>> START

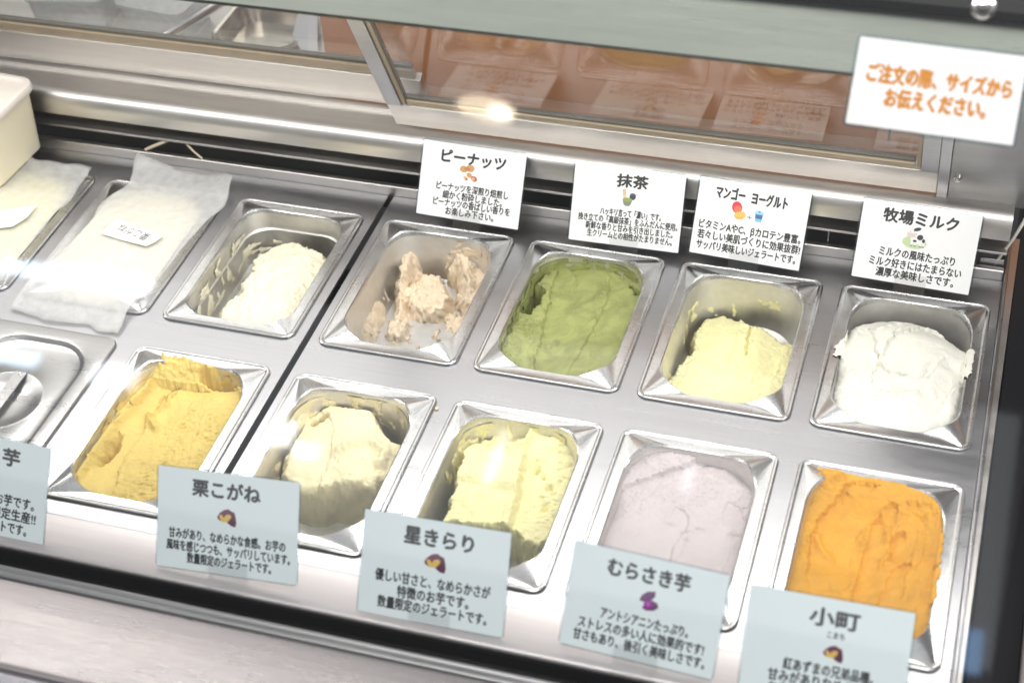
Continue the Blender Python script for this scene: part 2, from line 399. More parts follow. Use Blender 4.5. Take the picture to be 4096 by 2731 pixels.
door_box("pane", FB, 0.0170, 0.6028, 0.0607, ST, -0.009, -0.005, GLASSD, d1, bev=0)
# rear (left) sliding door
d2 = door_box("sliding_door", RB, XL, 0.0265, 0.0, 0.0640, -0.012, 0.0, STEELB, None); C_(d2)
door_box("bronze_trim", RB, XL, 0.020, 0.0642, 0.0815, -0.010, -0.002, GOLD, d2)
door_box("seal", RB, XL, 0.020, 0.0817, 0.0880, -0.010, -0.0045, GREYTRIM, d2)
door_box("pane", RB, XL, 0.020, 0.0882, ST + 0.03, -0.009, -0.005, GLASSD, d2, bev=0)
# fixed end panel with screw
ep = door_box("end_panel", FB, 0.6390, 0.80, -0.010, ST, -0.012, 0.0, STEELD, None); C_(ep)
ej = door_box("end_jamb", FB, 0.6268, 0.6385, -0.006, ST, -0.014, 0.003, STEEL, None); C_(ej)
sp = Vector((0.6473, 0.0586, 0.1217)) + NRM * 0.001
s_ = lathe("screw", [(0.0001, 0.003), (0.0032, 0.0026), (0.0046, 0.0008), (0.0046, -0.002)], CHROME, ep, 12)
s_.location = sp; s_.rotation_euler = NRM.to_track_quat('Z', 'Y').to_euler()
# top shelf
C_(box("top_shelf", XL, 0.80, -0.210, -0.098, 0.4015, 0.4050, STEELT, bev=0.0))
C_(box("shelf_back_beam", XL, 0.80, -0.096, -0.060, 0.392, 0.414, BLACKP, bev=0.001))
# slanted front pane
GA = R_(48); GUP = Vector((0, math.cos(GA), math.sin(GA))); GN = Vector((0, -math.sin(GA), math.cos(GA)))
def glass_pt(x, s, t=0.0):
    return Vector((x, -0.607, 0.0)) + GUP * s + GN * t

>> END

**DIRECTION:**
Print out the material word for word, omitting the pictures.

**ANSWER TO THE PROBLEM:**
Continue the Blender Python script for this scene: part 2, from line 399. More parts follow. Use Blender 4.5. Take the picture to be 4096 by 2731 pixels.
door_box("pane", FB, 0.0170, 0.6028, 0.0607, ST, -0.009, -0.005, GLASSD, d1, bev=0)
# rear (left) sliding door
d2 = door_box("sliding_door", RB, XL, 0.0265, 0.0, 0.0640, -0.012, 0.0, STEELB, None); C_(d2)
door_box("bronze_trim", RB, XL, 0.020, 0.0642, 0.0815, -0.010, -0.002, GOLD, d2)
door_box("seal", RB, XL, 0.020, 0.0817, 0.0880, -0.010, -0.0045, GREYTRIM, d2)
door_box("pane", RB, XL, 0.020, 0.0882, ST + 0.03, -0.009, -0.005, GLASSD, d2, bev=0)
# fixed end panel with screw
ep = door_box("end_panel", FB, 0.6390, 0.80, -0.010, ST, -0.012, 0.0, STEELD, None); C_(ep)
ej = door_box("end_jamb", FB, 0.6268, 0.6385, -0.006, ST, -0.014, 0.003, STEEL, None); C_(ej)
sp = Vector((0.6473, 0.0586, 0.1217)) + NRM * 0.001
s_ = lathe("screw", [(0.0001, 0.003), (0.0032, 0.0026), (0.0046, 0.0008), (0.0046, -0.002)], CHROME, ep, 12)
s_.location = sp; s_.rotation_euler = NRM.to_track_quat('Z', 'Y').to_euler()
# top shelf
C_(box("top_shelf", XL, 0.80, -0.210, -0.098, 0.4015, 0.4050, STEELT, bev=0.0))
C_(box("shelf_back_beam", XL, 0.80, -0.096, -0.060, 0.392, 0.414, BLACKP, bev=0.001))
# slanted front pane
GA = R_(48); GUP = Vector((0, math.cos(GA), math.sin(GA))); GN = Vector((0, -math.sin(GA), math.cos(GA)))
def glass_pt(x, s, t=0.0):
    return Vector((x, -0.607, 0.0)) + GUP * s + GN * t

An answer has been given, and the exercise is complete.